[Records for this exercise]
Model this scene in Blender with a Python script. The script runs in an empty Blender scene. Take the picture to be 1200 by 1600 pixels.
==
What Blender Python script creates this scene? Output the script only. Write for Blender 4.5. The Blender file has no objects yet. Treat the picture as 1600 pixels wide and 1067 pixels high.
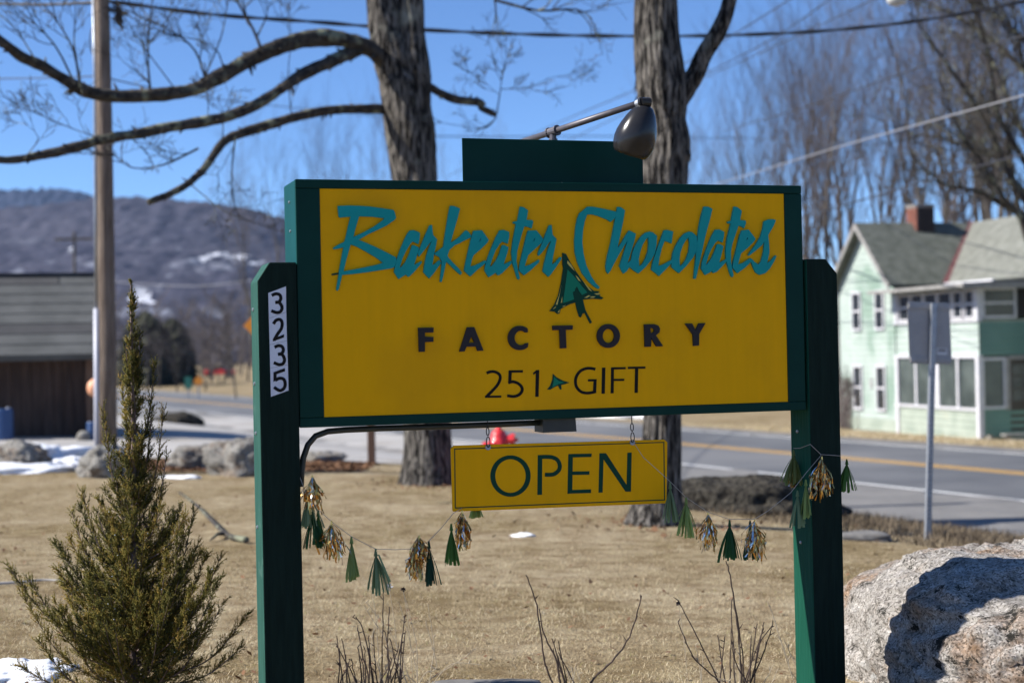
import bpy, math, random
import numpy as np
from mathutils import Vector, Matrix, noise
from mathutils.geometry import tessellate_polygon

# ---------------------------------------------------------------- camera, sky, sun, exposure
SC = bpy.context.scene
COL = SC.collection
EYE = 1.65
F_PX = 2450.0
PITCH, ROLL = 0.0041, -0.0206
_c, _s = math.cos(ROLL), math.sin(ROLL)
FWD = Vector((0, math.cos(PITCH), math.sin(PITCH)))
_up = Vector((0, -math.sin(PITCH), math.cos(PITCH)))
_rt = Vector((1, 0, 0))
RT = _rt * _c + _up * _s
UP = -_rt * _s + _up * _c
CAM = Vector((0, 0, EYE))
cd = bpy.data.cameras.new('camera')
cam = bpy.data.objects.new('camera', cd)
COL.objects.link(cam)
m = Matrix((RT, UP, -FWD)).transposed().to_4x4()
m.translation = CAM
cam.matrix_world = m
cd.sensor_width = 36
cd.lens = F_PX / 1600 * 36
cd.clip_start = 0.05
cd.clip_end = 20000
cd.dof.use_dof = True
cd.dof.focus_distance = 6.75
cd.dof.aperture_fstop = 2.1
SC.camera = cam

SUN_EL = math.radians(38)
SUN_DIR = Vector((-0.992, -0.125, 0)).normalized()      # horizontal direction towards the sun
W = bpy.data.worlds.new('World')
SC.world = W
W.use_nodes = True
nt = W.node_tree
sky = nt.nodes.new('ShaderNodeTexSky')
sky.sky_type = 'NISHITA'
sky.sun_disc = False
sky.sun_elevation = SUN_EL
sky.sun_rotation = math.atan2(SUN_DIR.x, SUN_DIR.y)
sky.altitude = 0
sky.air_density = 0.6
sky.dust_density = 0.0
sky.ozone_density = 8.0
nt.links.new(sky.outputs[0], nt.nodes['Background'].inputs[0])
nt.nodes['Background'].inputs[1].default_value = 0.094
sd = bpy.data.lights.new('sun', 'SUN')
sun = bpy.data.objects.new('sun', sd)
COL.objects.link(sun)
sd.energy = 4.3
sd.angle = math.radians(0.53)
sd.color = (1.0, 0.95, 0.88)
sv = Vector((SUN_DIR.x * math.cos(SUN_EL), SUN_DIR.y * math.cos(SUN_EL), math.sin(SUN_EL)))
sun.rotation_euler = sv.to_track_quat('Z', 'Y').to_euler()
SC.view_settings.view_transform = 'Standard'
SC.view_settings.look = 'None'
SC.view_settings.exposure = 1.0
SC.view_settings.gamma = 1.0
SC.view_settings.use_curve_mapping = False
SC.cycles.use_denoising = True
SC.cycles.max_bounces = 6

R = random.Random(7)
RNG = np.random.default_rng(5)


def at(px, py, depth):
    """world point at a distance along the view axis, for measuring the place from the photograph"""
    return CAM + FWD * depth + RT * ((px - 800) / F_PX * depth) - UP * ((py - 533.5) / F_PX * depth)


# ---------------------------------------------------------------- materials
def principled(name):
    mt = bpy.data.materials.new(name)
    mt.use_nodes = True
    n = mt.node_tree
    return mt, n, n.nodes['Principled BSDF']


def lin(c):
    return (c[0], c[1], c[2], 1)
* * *
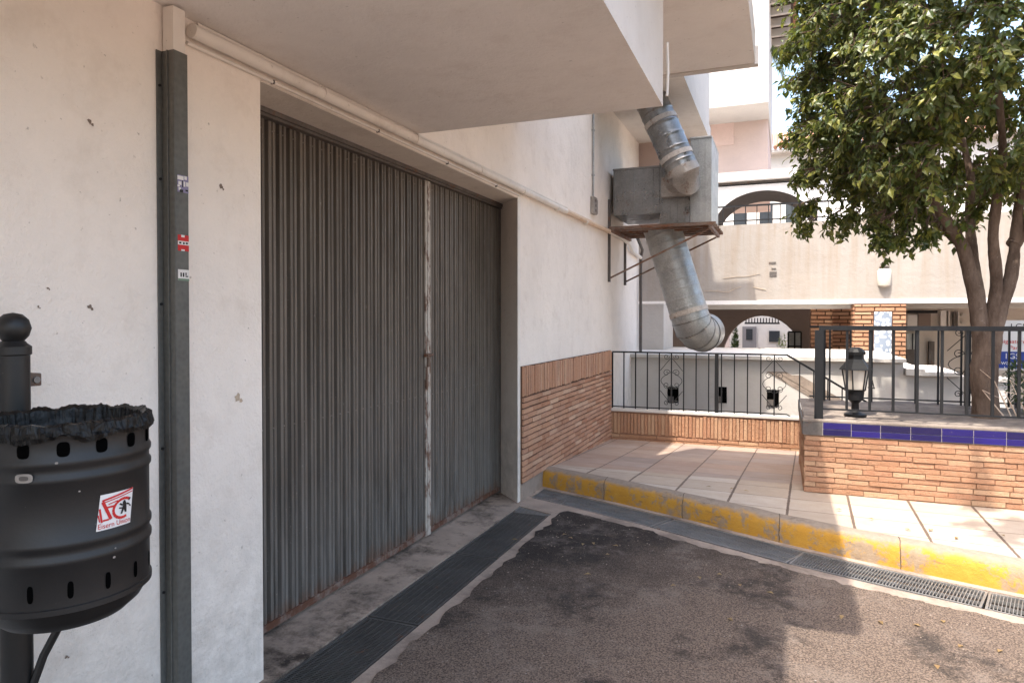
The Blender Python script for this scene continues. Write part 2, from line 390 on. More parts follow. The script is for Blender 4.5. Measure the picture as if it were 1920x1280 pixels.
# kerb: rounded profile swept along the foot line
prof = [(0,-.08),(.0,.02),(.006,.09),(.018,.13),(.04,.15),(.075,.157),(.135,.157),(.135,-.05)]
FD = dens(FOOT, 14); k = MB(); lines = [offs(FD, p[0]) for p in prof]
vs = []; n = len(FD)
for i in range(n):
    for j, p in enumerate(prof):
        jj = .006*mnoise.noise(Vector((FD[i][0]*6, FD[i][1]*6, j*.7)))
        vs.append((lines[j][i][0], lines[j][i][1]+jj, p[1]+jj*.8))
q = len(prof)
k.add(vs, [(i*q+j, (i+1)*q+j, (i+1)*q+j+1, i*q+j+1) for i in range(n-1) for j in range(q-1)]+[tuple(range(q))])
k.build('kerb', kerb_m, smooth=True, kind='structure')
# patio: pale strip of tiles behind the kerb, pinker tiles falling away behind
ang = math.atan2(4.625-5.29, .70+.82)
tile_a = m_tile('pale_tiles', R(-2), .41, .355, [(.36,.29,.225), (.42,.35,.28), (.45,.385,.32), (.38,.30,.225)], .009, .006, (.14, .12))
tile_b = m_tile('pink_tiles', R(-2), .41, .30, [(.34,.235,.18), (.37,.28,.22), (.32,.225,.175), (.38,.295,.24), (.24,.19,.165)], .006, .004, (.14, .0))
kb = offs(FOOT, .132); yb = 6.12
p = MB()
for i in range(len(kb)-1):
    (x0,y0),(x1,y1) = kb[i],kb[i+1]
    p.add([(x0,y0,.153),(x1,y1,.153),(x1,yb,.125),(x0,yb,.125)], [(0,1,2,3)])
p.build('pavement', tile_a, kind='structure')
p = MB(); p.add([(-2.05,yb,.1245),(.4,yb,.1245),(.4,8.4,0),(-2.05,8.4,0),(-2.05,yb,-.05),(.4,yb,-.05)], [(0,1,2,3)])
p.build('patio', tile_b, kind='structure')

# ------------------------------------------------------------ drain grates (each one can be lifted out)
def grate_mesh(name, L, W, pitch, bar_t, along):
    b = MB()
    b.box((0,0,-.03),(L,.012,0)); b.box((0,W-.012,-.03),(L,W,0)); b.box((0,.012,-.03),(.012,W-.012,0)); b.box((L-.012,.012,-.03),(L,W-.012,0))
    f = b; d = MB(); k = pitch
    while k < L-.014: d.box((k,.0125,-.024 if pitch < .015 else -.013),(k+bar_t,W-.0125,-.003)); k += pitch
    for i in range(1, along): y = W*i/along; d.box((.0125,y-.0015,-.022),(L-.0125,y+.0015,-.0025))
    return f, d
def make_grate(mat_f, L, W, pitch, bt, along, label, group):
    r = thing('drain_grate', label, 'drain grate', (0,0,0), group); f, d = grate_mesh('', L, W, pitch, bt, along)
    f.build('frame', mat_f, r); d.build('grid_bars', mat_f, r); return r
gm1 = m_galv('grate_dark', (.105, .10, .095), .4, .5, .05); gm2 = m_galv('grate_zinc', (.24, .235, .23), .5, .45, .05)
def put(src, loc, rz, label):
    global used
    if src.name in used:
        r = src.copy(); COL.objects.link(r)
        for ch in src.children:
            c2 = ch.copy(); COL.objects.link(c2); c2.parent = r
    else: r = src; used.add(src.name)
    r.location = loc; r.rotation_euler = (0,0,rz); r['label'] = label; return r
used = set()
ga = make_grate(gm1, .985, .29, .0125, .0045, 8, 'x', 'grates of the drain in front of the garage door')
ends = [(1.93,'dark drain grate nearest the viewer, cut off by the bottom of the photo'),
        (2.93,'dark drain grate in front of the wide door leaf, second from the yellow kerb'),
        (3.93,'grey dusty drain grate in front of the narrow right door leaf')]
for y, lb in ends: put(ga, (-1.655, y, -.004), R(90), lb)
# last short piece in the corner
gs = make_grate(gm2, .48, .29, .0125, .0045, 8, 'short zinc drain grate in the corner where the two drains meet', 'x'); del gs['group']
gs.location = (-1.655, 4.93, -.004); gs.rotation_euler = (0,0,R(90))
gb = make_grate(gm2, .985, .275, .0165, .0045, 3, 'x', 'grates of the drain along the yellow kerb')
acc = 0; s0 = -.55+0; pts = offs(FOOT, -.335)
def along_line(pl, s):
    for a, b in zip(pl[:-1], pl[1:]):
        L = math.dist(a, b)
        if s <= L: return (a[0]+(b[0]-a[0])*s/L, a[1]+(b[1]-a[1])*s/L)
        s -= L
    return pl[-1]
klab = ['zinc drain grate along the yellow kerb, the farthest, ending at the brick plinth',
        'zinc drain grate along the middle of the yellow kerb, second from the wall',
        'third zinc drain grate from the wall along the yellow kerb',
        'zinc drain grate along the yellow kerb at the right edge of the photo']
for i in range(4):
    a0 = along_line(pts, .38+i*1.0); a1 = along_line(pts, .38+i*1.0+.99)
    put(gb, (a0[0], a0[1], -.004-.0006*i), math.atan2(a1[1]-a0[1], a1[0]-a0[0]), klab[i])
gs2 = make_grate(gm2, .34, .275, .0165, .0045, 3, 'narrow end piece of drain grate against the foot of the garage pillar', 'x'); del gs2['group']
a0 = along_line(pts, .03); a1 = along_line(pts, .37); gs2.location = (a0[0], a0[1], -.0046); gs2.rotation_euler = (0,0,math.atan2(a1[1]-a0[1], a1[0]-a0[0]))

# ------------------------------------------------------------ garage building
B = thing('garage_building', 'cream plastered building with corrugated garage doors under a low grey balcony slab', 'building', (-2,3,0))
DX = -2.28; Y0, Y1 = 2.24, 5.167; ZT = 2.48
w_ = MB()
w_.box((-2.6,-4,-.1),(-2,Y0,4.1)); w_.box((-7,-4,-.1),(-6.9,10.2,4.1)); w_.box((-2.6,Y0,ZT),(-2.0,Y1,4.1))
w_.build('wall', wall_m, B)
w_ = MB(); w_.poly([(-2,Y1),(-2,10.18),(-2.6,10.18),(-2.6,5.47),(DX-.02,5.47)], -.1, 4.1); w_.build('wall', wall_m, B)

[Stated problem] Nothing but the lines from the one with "What Blender Python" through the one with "SC.camera = cam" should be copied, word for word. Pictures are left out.

[Worked answer]
What Blender Python script creates this scene? Output the script only. Write for Blender 4.5. The Blender file has no objects yet. Treat the picture as 1600 pixels wide and 1067 pixels high.
import bpy, math, random
import numpy as np
from mathutils import Vector, Matrix, noise
from mathutils.geometry import tessellate_polygon

# ---------------------------------------------------------------- camera, sky, sun, exposure
SC = bpy.context.scene
COL = SC.collection
EYE = 1.65
F_PX = 2450.0
PITCH, ROLL = 0.0041, -0.0206
_c, _s = math.cos(ROLL), math.sin(ROLL)
FWD = Vector((0, math.cos(PITCH), math.sin(PITCH)))
_up = Vector((0, -math.sin(PITCH), math.cos(PITCH)))
_rt = Vector((1, 0, 0))
RT = _rt * _c + _up * _s
UP = -_rt * _s + _up * _c
CAM = Vector((0, 0, EYE))
cd = bpy.data.cameras.new('camera')
cam = bpy.data.objects.new('camera', cd)
COL.objects.link(cam)
m = Matrix((RT, UP, -FWD)).transposed().to_4x4()
m.translation = CAM
cam.matrix_world = m
cd.sensor_width = 36
cd.lens = F_PX / 1600 * 36
cd.clip_start = 0.05
cd.clip_end = 20000
cd.dof.use_dof = True
cd.dof.focus_distance = 6.75
cd.dof.aperture_fstop = 2.1
SC.camera = cam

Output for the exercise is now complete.